### Set exercise
Copy from the first line below down to and including the line with "# ---- bush, middle". Skip the pictures.

·····

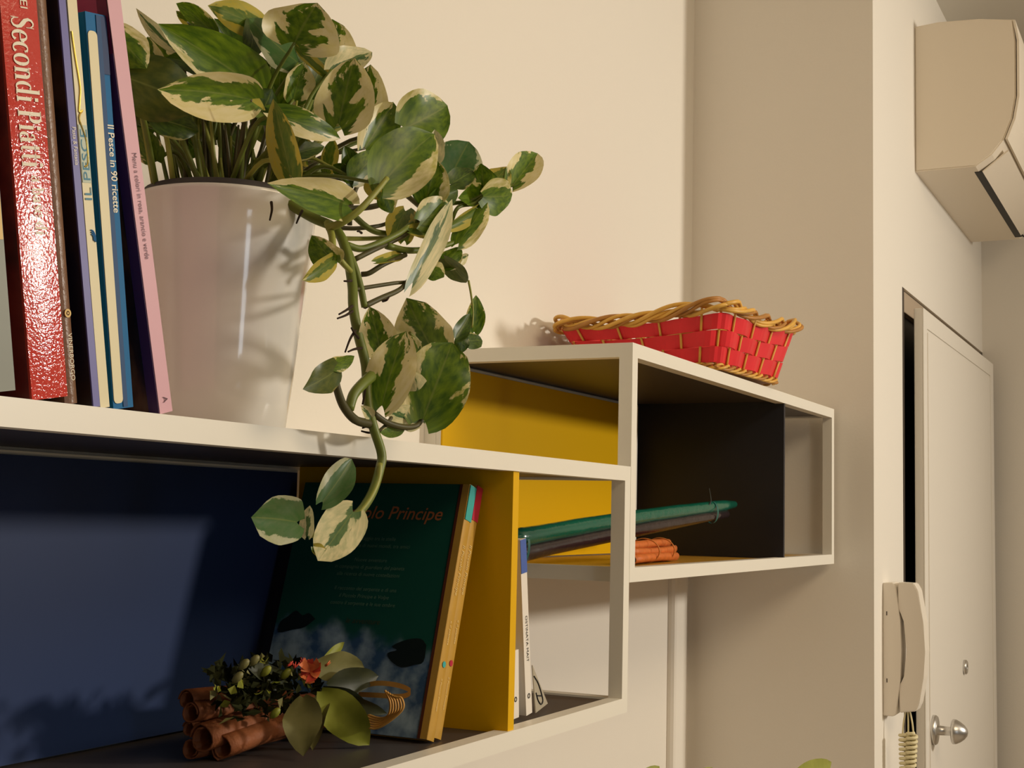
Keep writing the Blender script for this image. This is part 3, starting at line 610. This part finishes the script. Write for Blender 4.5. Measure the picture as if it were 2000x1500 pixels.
LV = [  # base, tip, breadth, kind, depth base, depth tip, tilt, extra
 # ---- bush, back layer
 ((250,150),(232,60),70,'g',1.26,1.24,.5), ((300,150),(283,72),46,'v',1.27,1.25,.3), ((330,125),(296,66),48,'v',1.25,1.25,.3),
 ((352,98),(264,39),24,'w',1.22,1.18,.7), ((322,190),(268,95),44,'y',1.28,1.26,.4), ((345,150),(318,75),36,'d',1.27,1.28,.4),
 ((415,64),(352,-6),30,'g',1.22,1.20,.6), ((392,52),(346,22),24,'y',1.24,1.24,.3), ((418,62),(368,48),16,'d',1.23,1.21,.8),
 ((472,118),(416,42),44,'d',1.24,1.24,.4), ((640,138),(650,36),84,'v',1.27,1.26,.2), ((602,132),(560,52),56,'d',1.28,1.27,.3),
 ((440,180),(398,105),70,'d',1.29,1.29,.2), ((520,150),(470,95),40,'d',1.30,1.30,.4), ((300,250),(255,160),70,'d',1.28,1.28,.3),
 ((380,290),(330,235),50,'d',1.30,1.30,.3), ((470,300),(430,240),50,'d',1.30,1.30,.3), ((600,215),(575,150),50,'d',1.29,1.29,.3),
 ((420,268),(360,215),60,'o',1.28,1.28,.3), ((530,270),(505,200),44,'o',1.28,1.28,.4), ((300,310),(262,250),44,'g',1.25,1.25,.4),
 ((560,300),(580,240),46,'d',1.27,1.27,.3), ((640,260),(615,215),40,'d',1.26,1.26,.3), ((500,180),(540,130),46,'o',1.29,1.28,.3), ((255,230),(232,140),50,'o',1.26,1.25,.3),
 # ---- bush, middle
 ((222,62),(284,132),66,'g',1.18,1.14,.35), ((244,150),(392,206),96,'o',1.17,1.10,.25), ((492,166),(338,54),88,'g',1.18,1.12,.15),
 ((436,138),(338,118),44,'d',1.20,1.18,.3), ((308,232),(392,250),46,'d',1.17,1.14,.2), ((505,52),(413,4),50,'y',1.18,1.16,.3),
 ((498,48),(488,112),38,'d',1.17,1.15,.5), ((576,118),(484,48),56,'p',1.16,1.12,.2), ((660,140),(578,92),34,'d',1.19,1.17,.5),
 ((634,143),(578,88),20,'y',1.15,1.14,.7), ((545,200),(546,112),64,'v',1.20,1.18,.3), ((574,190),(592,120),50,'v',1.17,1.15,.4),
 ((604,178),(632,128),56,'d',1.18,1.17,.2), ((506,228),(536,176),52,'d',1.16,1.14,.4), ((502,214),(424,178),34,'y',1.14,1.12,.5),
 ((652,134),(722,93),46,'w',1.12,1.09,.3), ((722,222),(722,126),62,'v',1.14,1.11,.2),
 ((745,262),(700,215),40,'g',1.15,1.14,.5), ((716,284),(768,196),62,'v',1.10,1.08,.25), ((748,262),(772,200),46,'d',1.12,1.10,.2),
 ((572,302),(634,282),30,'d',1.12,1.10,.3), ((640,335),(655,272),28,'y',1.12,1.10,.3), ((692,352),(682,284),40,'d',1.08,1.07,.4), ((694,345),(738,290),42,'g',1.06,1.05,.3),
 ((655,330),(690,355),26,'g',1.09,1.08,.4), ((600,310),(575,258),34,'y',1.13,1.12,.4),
 # ---- bush, front
 ((480,192),(320,149),84,'v',1.08,1.03,.1), ((578,78),(612,2),126,'v',1.10,1.06,.1), ((663,236),(686,112),96,'v',1.04,1.0,.1),
 ((662,238),(738,196),20,'d',1.05,1.03,.6), ((795,248),(882,212),92,'g',1.06,1.02,.15), ((752,352),(842,242),102,'g',.985,.96,.05),
 ((566,334),(536,196),52,'y',1.02,.99,.25), ((542,224),(672,273),44,'v',1.06,1.02,.2), ((672,398),(546,348),64,'v',1.02,.98,.15),
 # ---- right spray
 ((846,312),(846,254),32,'w',1.03,1.02,.4), ((882,342),(912,274),82,'p',1.04,1.02,.1), ((880,360),(928,332),38,'d',1.01,1.0,.2),
 ((832,392),(852,312),64,'g',1.0,.98,.2), ((834,402),(894,366),40,'d',.99,.98,.3), ((820,432),(888,398),60,'g',.985,.97,.15),
 ((940,386),(896,388),48,'g',1.0,.98,.2), ((946,384),(944,320),46,'g',.99,.98,.25), ((962,362),(990,322),44,'y',1.0,.99,.2),
 ((944,384),(1008,384),62,'g',.97,.96,.15), ((1000,364),(1052,297),56,'v',.98,.97,.1), ((896,474),(956,394),42,'g',.98,.965,.3),
 ((878,442),(952,398),24,'y',.985,.975,.6), ((806,552),(892,388),40,'w',.975,.96,.45), ((836,522),(872,540),34,'g',.985,.975,.3),
 ((866,520),(898,480),36,'g',.99,.98,.3), ((888,508),(916,504),20,'w',.985,.98,.4), ((868,506),(918,552),30,'o',.98,.975,.5),
 ((650,510),(612,462),52,'g',1.0,1.0,.4), ((648,508),(598,547),34,'y',.995,.985,.5),
 ((748,368),(770,415),34,'g',1.04,1.03,.4), ((792,412),(766,468),46,'y',1.02,1.01,.3), ((726,352),(742,390),32,'y',1.03,1.02,.4), ((790,470),(800,410),34,'y',1.03,1.02,.5),
 ((800,452),(860,458),24,'y',.995,.99,.6), ((735,512),(800,502),18,'y',1.0,1.0,.6),
 # ---- hanging vine
 ((742,686),(728,600),66,'v',.965,.95,.15), ((845,684),(794,590),98,'v',.96,.935,.1), ((746,792),(782,642),82,'v',.94,.925,.1),
 ((826,818),(884,668),112,'g',.925,.905,.05), ((822,818),(814,726),48,'w',.94,.93,.3), ((816,826),(762,796),42,'w',.945,.94,.2), ((785,838),(744,850),22,'g',.945,.94,.3),
 ((655,724),(598,762),52,'o',.938,.925,.35), ((648,716),(696,698),26,'g',.94,.935,.4), ((926,648),(930,576),32,'g',.975,.97,.3),
 ((890,660),(920,612),28,'d',.975,.97,.3), ((908,668),(944,660),30,'d',.97,.965,.2), ((902,656),(904,690),26,'d',.972,.97,.3), ((812,692),(782,656),34,'g',.955,.95,.3),
 ((724,814),(708,790),20,'w',.944,.94,.3),
 ((630,980),(692,898),52,'p',.935,.92,.2), ((580,1020),(496,1002),84,'p',.928,.915,.05), ((690,1000),(620,1092),78,'w',.922,.91,.1),
 ((612,1068),(638,1094),22,'y',.92,.915,.4), ((600,1046),(600,987),26,'w',.93,.925,.3),
]
SKEW = {(672,398): -.62, (542,224): -.45, (752,352): -.42, (896,474): -.45, (795,248): .25, (832,392): -.4, (492,166): .4, (845,684): .35, (480,192): .1, (663,236): -.05, (742,686): .05, (746,792): -.15, (826,818): .1, (566,334): .2}
PROF = {(580,1020): (.5, .42), (826,818): (.40, .50), (690,1000): (.42, .62), (845,684): (.48, .55), (752,352): (.48, .80), (630,980): (.5, .62)}
for i, (b_, t_, wd, kd, ya, yb_, tl) in enumerate(LV):
    b0 = b_
    r_ = random.Random(i*7+3); vine = i > len(LV)-22; wd *= 1.12
    if i >= 62: wd *= 1.06
    if i < 62: b_ = (b_[0]+(b_[0]-t_[0])*.06, b_[1]+(b_[1]-t_[1])*.06); wd *= 1.10
    leaf(plant, b_, t_, wd, kd, ya, yb_, tl*(1 if r_.random() < .5 else -1), cup=(.08+.44*r_.random() if r_.random() < .72 else -.05-.25*r_.random()), droop=.02+.20*r_.random(), wave=.03+.07*r_.random(), bend=r_.uniform(-.10, .10), prof=PROF.get(b0, (.46+.10*r_.random(), .70+.22*r_.random())), skew=SKEW.get(b0))
    if i < 60:                              # petioles of the bush
        by = at(b_[0], b_[1], ya); dx = max(-.085, min(.085, (by.x-cz.x)/S*.42+r_.uniform(-.02, .02)))
        k0 = U(PX+dx, PY+r_.uniform(-.05, .06), ZB+.315)
        mid = k0.lerp(by, .55)+Vector((0, 0, .018+.01*r_.random())); bm = BM()
        P_ = smooth_path([k0, mid, by], 5); tube(bm, P_, [.0030-.0014*j/(len(P_)-1) for j in range(len(P_))], 6)
        mesh_obj('petiole', bm, (M_stem, M_stemp, M_stem, M_stemd)[i % 4], plant, True)
for i in range(66):                         # young shoots rising from the soil
    r_ = random.Random(i+400); a_ = r_.uniform(0, 2*PI); rr = r_.uniform(.01, .10)
    k0 = U(PX+rr*math.cos(a_), PY+rr*math.sin(a_)*.9, ZB+.315); k1 = k0+Vector(((k0-cz).x*.55+r_.uniform(-.008, .008), (k0-cz).y*.3, r_.uniform(.045, .115)))
    bm = BM(); tube(bm, smooth_path([k0, k0.lerp(k1, .5)+Vector((r_.uniform(-.004, .004), 0, 0)), k1], 3), [.0026, .0012], 6)
    mesh_obj('shoot', bm, (M_stem, M_stemd, M_stemp)[i % 3], plant, True)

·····

### Response to the task
Keep writing the Blender script for this image. This is part 3, starting at line 610. This part finishes the script. Write for Blender 4.5. Measure the picture as if it were 2000x1500 pixels.
LV = [  # base, tip, breadth, kind, depth base, depth tip, tilt, extra
 # ---- bush, back layer
 ((250,150),(232,60),70,'g',1.26,1.24,.5), ((300,150),(283,72),46,'v',1.27,1.25,.3), ((330,125),(296,66),48,'v',1.25,1.25,.3),
 ((352,98),(264,39),24,'w',1.22,1.18,.7), ((322,190),(268,95),44,'y',1.28,1.26,.4), ((345,150),(318,75),36,'d',1.27,1.28,.4),
 ((415,64),(352,-6),30,'g',1.22,1.20,.6), ((392,52),(346,22),24,'y',1.24,1.24,.3), ((418,62),(368,48),16,'d',1.23,1.21,.8),
 ((472,118),(416,42),44,'d',1.24,1.24,.4), ((640,138),(650,36),84,'v',1.27,1.26,.2), ((602,132),(560,52),56,'d',1.28,1.27,.3),
 ((440,180),(398,105),70,'d',1.29,1.29,.2), ((520,150),(470,95),40,'d',1.30,1.30,.4), ((300,250),(255,160),70,'d',1.28,1.28,.3),
 ((380,290),(330,235),50,'d',1.30,1.30,.3), ((470,300),(430,240),50,'d',1.30,1.30,.3), ((600,215),(575,150),50,'d',1.29,1.29,.3),
 ((420,268),(360,215),60,'o',1.28,1.28,.3), ((530,270),(505,200),44,'o',1.28,1.28,.4), ((300,310),(262,250),44,'g',1.25,1.25,.4),
 ((560,300),(580,240),46,'d',1.27,1.27,.3), ((640,260),(615,215),40,'d',1.26,1.26,.3), ((500,180),(540,130),46,'o',1.29,1.28,.3), ((255,230),(232,140),50,'o',1.26,1.25,.3),
 # ---- bush, middle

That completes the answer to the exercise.